__Directive__
Review the material line by line. Identify and copy every line that contains the string "scene".
--- START OF Material ---
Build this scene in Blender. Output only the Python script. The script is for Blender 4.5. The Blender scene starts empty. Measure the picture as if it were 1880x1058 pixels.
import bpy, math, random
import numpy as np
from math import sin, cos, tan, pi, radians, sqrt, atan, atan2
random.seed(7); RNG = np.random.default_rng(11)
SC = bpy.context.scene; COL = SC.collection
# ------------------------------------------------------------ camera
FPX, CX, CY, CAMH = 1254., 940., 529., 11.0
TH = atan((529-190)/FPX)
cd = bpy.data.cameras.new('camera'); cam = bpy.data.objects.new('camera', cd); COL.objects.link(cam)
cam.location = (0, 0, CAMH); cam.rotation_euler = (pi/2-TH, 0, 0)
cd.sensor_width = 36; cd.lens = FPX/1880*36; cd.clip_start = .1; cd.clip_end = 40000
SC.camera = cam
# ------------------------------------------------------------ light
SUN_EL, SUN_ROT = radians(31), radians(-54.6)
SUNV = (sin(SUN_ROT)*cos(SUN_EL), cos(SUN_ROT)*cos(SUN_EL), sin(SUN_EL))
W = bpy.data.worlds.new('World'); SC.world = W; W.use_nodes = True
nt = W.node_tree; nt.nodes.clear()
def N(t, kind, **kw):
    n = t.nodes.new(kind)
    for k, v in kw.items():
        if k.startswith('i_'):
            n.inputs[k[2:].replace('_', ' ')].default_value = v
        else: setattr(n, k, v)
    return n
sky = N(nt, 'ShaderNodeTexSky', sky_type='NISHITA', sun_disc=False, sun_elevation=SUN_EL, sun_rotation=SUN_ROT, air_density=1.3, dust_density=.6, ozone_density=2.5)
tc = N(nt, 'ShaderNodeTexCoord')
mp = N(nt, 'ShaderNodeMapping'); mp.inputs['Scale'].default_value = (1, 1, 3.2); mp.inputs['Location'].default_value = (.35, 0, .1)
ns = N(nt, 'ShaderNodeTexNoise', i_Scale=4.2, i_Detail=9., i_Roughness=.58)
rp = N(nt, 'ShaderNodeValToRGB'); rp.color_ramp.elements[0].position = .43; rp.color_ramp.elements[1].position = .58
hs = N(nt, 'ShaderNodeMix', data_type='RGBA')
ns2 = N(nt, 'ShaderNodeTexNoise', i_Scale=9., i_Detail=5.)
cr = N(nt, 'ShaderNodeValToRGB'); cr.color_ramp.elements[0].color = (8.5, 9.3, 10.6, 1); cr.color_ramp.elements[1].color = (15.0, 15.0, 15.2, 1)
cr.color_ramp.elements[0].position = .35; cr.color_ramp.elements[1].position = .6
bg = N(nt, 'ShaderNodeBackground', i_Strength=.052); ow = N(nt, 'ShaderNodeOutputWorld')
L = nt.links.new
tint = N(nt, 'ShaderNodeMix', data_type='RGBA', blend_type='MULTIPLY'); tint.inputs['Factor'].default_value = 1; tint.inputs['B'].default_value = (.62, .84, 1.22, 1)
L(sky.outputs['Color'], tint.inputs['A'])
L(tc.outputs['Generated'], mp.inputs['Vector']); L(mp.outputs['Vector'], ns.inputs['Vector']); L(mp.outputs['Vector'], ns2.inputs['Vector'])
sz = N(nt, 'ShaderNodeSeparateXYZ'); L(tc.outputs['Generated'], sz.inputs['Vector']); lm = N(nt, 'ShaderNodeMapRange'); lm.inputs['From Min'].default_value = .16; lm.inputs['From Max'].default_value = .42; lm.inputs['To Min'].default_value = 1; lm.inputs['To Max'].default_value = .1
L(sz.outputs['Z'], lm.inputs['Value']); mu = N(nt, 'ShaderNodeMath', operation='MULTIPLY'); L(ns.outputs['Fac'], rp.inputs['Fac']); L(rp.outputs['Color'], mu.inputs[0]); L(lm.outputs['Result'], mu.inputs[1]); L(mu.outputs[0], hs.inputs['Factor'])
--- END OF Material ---
__Answer to the task__
Build this scene in Blender. Output only the Python script. The script is for Blender 4.5. The Blender scene starts empty. Measure the picture as if it were 1880x1058 pixels.
SC = bpy.context.scene; COL = SC.collection